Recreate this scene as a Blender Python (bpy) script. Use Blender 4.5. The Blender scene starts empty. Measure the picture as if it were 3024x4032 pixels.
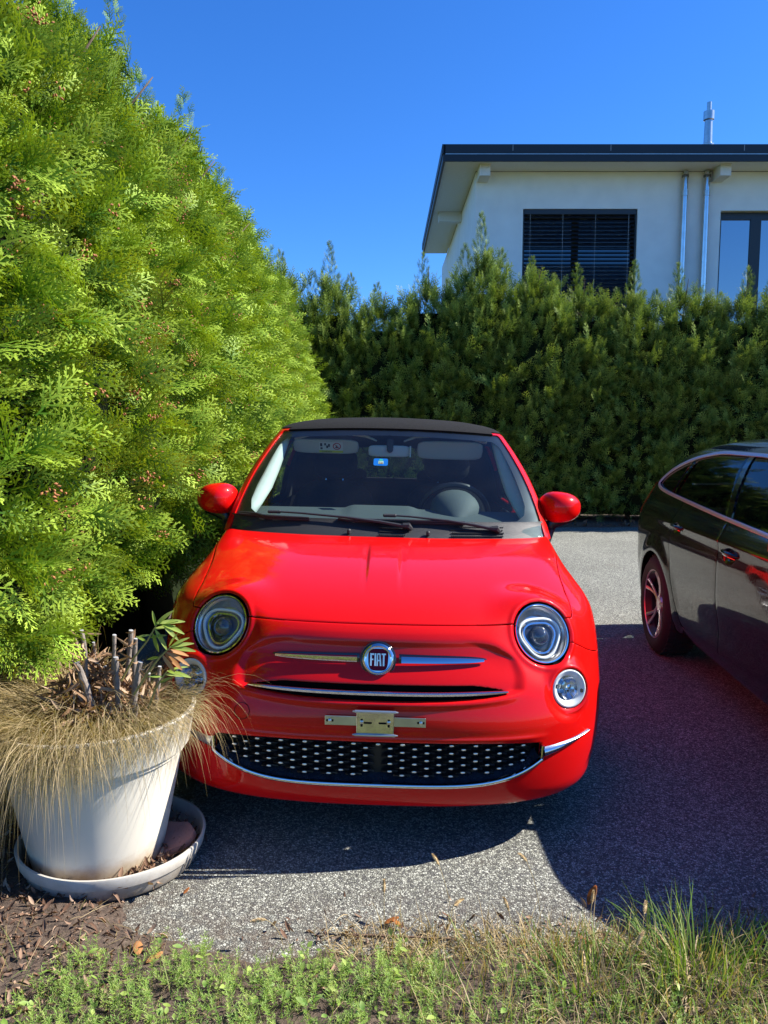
import bpy, math, random
import numpy as np
from mathutils import Vector, Matrix
R = math.radians
PI = math.pi
sc = bpy.context.scene
COL = sc.collection

# ------------------------------------------------------------------ camera
cam_d = bpy.data.cameras.new('camera')
cam = bpy.data.objects.new('camera', cam_d)
COL.objects.link(cam)
cam.location = (0, 0, 1.43)
cam.rotation_euler = (R(90 - 6), 0, 0)
cam_d.sensor_fit = 'HORIZONTAL'
cam_d.sensor_width = 36
cam_d.lens = 36.05
cam_d.clip_start = 0.05
cam_d.clip_end = 2000
sc.camera = cam
# ------------------------------------------------------------------ light
SUN = Vector((0.752, 0.085, 0.650)).normalized()
SUN_EL = math.asin(SUN.z)
SUN_AZ = math.atan2(SUN.x, SUN.y)
w = bpy.data.worlds.new('World')
sc.world = w
w.use_nodes = True
nt = w.node_tree
nt.nodes.clear()
sky = nt.nodes.new('ShaderNodeTexSky')
sky.sky_type = 'NISHITA'
sky.sun_disc = False
sky.sun_elevation = SUN_EL
sky.sun_rotation = SUN_AZ
sky.altitude = 450
sky.air_density = 1.0
sky.dust_density = 0.25
sky.ozone_density = 4.5
bg = nt.nodes.new('ShaderNodeBackground')
bg.inputs[1].default_value = 0.079
hs = nt.nodes.new('ShaderNodeHueSaturation')
hs.inputs['Saturation'].default_value = 1.20
tn = nt.nodes.new('ShaderNodeMix')
tn.data_type = 'RGBA'
tn.blend_type = 'MULTIPLY'
tn.inputs[0].default_value = 1
tn.inputs[7].default_value = (.60, .90, 1.30, 1)
wo = nt.nodes.new('ShaderNodeOutputWorld')
nt.links.new(sky.outputs[0], hs.inputs['Color'])
nt.links.new(hs.outputs[0], tn.inputs[6])
nt.links.new(tn.outputs[2], bg.inputs[0])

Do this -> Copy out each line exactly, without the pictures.

Expected output ->
Recreate this scene as a Blender Python (bpy) script. Use Blender 4.5. The Blender scene starts empty. Measure the picture as if it were 3024x4032 pixels.
import bpy, math, random
import numpy as np
from mathutils import Vector, Matrix
R = math.radians
PI = math.pi
sc = bpy.context.scene
COL = sc.collection

# ------------------------------------------------------------------ camera
cam_d = bpy.data.cameras.new('camera')
cam = bpy.data.objects.new('camera', cam_d)
COL.objects.link(cam)
cam.location = (0, 0, 1.43)
cam.rotation_euler = (R(90 - 6), 0, 0)
cam_d.sensor_fit = 'HORIZONTAL'
cam_d.sensor_width = 36
cam_d.lens = 36.05
cam_d.clip_start = 0.05
cam_d.clip_end = 2000
sc.camera = cam
# ------------------------------------------------------------------ light
SUN = Vector((0.752, 0.085, 0.650)).normalized()
SUN_EL = math.asin(SUN.z)
SUN_AZ = math.atan2(SUN.x, SUN.y)
w = bpy.data.worlds.new('World')
sc.world = w
w.use_nodes = True
nt = w.node_tree
nt.nodes.clear()
sky = nt.nodes.new('ShaderNodeTexSky')
sky.sky_type = 'NISHITA'
sky.sun_disc = False
sky.sun_elevation = SUN_EL
sky.sun_rotation = SUN_AZ
sky.altitude = 450
sky.air_density = 1.0
sky.dust_density = 0.25
sky.ozone_density = 4.5
bg = nt.nodes.new('ShaderNodeBackground')
bg.inputs[1].default_value = 0.079
hs = nt.nodes.new('ShaderNodeHueSaturation')
hs.inputs['Saturation'].default_value = 1.20
tn = nt.nodes.new('ShaderNodeMix')
tn.data_type = 'RGBA'
tn.blend_type = 'MULTIPLY'
tn.inputs[0].default_value = 1
tn.inputs[7].default_value = (.60, .90, 1.30, 1)
wo = nt.nodes.new('ShaderNodeOutputWorld')
nt.links.new(sky.outputs[0], hs.inputs['Color'])
nt.links.new(hs.outputs[0], tn.inputs[6])
nt.links.new(tn.outputs[2], bg.inputs[0])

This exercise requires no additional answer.